# START OF Material provided

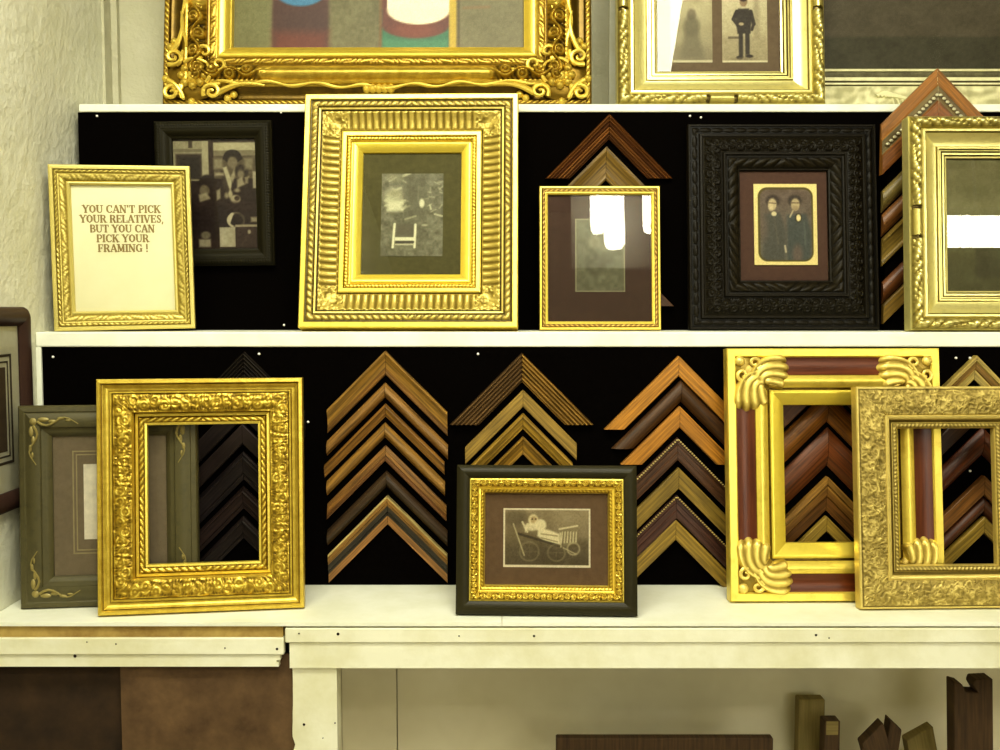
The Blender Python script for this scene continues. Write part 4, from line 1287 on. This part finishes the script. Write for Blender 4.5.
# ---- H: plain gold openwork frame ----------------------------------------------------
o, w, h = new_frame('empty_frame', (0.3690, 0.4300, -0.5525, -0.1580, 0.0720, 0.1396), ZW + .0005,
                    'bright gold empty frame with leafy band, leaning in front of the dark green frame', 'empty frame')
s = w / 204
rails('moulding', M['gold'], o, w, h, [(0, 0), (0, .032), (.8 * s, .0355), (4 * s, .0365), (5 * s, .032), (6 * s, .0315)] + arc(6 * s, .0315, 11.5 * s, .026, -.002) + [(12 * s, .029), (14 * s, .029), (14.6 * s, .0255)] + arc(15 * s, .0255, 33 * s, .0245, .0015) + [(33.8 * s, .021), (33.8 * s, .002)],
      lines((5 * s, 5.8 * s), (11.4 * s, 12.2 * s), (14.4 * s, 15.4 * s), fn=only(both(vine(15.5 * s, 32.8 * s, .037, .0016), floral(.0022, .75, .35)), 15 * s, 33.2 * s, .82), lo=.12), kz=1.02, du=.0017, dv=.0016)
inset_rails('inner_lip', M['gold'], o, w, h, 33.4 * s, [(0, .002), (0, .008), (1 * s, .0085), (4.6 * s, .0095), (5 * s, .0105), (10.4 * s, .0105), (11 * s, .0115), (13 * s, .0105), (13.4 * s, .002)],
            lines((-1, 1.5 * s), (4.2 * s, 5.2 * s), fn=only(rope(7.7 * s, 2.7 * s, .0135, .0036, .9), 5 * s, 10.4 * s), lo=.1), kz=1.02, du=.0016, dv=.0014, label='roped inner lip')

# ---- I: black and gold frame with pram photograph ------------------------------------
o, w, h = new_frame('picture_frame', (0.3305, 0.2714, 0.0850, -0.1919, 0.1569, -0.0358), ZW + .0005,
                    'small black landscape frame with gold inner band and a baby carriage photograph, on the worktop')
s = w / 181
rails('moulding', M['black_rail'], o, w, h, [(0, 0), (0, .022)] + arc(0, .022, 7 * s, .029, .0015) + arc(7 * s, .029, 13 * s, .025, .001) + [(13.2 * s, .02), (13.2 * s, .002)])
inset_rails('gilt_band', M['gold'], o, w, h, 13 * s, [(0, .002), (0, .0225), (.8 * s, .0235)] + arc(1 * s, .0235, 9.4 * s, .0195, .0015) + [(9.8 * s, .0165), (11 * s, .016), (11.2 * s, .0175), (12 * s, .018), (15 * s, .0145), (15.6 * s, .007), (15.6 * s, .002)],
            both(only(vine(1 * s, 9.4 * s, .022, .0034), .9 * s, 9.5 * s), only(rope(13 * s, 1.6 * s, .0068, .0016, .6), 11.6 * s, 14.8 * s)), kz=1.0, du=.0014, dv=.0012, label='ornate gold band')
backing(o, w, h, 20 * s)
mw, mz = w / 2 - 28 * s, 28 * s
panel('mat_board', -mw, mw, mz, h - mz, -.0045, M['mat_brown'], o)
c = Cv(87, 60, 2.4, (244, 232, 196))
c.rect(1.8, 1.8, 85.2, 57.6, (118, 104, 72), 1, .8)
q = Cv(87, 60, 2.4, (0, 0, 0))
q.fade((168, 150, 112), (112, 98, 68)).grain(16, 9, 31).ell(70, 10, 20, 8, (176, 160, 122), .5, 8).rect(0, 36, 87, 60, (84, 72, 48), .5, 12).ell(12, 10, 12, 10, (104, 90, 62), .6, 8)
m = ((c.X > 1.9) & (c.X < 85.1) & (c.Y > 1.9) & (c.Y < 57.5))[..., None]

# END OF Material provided

▶ [Work to do]: Copy out all the data exactly; skip the pictures.

▶ [Answer to this problem]:
The Blender Python script for this scene continues. Write part 4, from line 1287 on. This part finishes the script. Write for Blender 4.5.
# ---- H: plain gold openwork frame ----------------------------------------------------
o, w, h = new_frame('empty_frame', (0.3690, 0.4300, -0.5525, -0.1580, 0.0720, 0.1396), ZW + .0005,
                    'bright gold empty frame with leafy band, leaning in front of the dark green frame', 'empty frame')
s = w / 204
rails('moulding', M['gold'], o, w, h, [(0, 0), (0, .032), (.8 * s, .0355), (4 * s, .0365), (5 * s, .032), (6 * s, .0315)] + arc(6 * s, .0315, 11.5 * s, .026, -.002) + [(12 * s, .029), (14 * s, .029), (14.6 * s, .0255)] + arc(15 * s, .0255, 33 * s, .0245, .0015) + [(33.8 * s, .021), (33.8 * s, .002)],
      lines((5 * s, 5.8 * s), (11.4 * s, 12.2 * s), (14.4 * s, 15.4 * s), fn=only(both(vine(15.5 * s, 32.8 * s, .037, .0016), floral(.0022, .75, .35)), 15 * s, 33.2 * s, .82), lo=.12), kz=1.02, du=.0017, dv=.0016)
inset_rails('inner_lip', M['gold'], o, w, h, 33.4 * s, [(0, .002), (0, .008), (1 * s, .0085), (4.6 * s, .0095), (5 * s, .0105), (10.4 * s, .0105), (11 * s, .0115), (13 * s, .0105), (13.4 * s, .002)],
            lines((-1, 1.5 * s), (4.2 * s, 5.2 * s), fn=only(rope(7.7 * s, 2.7 * s, .0135, .0036, .9), 5 * s, 10.4 * s), lo=.1), kz=1.02, du=.0016, dv=.0014, label='roped inner lip')

# ---- I: black and gold frame with pram photograph ------------------------------------
o, w, h = new_frame('picture_frame', (0.3305, 0.2714, 0.0850, -0.1919, 0.1569, -0.0358), ZW + .0005,
                    'small black landscape frame with gold inner band and a baby carriage photograph, on the worktop')
s = w / 181
rails('moulding', M['black_rail'], o, w, h, [(0, 0), (0, .022)] + arc(0, .022, 7 * s, .029, .0015) + arc(7 * s, .029, 13 * s, .025, .001) + [(13.2 * s, .02), (13.2 * s, .002)])
inset_rails('gilt_band', M['gold'], o, w, h, 13 * s, [(0, .002), (0, .0225), (.8 * s, .0235)] + arc(1 * s, .0235, 9.4 * s, .0195, .0015) + [(9.8 * s, .0165), (11 * s, .016), (11.2 * s, .0175), (12 * s, .018), (15 * s, .0145), (15.6 * s, .007), (15.6 * s, .002)],
            both(only(vine(1 * s, 9.4 * s, .022, .0034), .9 * s, 9.5 * s), only(rope(13 * s, 1.6 * s, .0068, .0016, .6), 11.6 * s, 14.8 * s)), kz=1.0, du=.0014, dv=.0012, label='ornate gold band')
backing(o, w, h, 20 * s)
mw, mz = w / 2 - 28 * s, 28 * s
panel('mat_board', -mw, mw, mz, h - mz, -.0045, M['mat_brown'], o)
c = Cv(87, 60, 2.4, (244, 232, 196))
c.rect(1.8, 1.8, 85.2, 57.6, (118, 104, 72), 1, .8)
q = Cv(87, 60, 2.4, (0, 0, 0))
q.fade((168, 150, 112), (112, 98, 68)).grain(16, 9, 31).ell(70, 10, 20, 8, (176, 160, 122), .5, 8).rect(0, 36, 87, 60, (84, 72, 48), .5, 12).ell(12, 10, 12, 10, (104, 90, 62), .6, 8)
m = ((c.X > 1.9) & (c.X < 85.1) & (c.Y > 1.9) & (c.Y < 57.5))[..., None]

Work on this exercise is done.